§ Stated problem
Set down the material exactly as given, please, from its first line through the line that includes "extra=launder_extra, ior=1.48, coat=0.0)".

§ Material
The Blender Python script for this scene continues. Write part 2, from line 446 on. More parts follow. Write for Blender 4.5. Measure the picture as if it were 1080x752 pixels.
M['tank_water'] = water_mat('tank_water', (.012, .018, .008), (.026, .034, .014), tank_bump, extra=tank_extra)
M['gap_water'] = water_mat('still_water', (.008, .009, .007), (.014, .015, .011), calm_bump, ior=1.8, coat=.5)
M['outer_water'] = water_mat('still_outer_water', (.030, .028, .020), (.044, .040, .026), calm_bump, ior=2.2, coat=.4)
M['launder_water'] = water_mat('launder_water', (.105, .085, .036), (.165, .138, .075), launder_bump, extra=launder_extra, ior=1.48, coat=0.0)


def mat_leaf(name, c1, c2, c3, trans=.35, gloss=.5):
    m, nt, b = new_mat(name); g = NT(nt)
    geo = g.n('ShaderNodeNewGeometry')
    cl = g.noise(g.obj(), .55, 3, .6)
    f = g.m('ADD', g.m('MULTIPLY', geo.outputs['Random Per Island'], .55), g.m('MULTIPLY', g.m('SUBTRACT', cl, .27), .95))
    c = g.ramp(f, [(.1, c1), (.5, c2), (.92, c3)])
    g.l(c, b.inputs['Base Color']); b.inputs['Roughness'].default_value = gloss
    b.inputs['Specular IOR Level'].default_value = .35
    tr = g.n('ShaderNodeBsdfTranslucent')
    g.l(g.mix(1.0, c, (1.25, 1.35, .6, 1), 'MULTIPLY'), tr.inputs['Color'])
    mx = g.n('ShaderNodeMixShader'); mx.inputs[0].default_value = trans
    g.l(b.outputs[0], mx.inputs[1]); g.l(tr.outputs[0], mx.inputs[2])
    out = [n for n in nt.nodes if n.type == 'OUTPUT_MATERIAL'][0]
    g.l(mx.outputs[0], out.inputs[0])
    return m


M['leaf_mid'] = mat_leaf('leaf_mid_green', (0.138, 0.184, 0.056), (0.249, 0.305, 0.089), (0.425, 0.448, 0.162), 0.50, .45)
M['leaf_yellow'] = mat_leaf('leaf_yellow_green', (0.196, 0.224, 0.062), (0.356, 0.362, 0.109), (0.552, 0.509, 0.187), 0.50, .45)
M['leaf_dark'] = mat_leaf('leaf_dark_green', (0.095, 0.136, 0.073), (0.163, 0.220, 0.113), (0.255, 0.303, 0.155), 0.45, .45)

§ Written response
The Blender Python script for this scene continues. Write part 2, from line 446 on. More parts follow. Write for Blender 4.5. Measure the picture as if it were 1080x752 pixels.
M['tank_water'] = water_mat('tank_water', (.012, .018, .008), (.026, .034, .014), tank_bump, extra=tank_extra)
M['gap_water'] = water_mat('still_water', (.008, .009, .007), (.014, .015, .011), calm_bump, ior=1.8, coat=.5)
M['outer_water'] = water_mat('still_outer_water', (.030, .028, .020), (.044, .040, .026), calm_bump, ior=2.2, coat=.4)
M['launder_water'] = water_mat('launder_water', (.105, .085, .036), (.165, .138, .075), launder_bump, extra=launder_extra, ior=1.48, coat=0.0)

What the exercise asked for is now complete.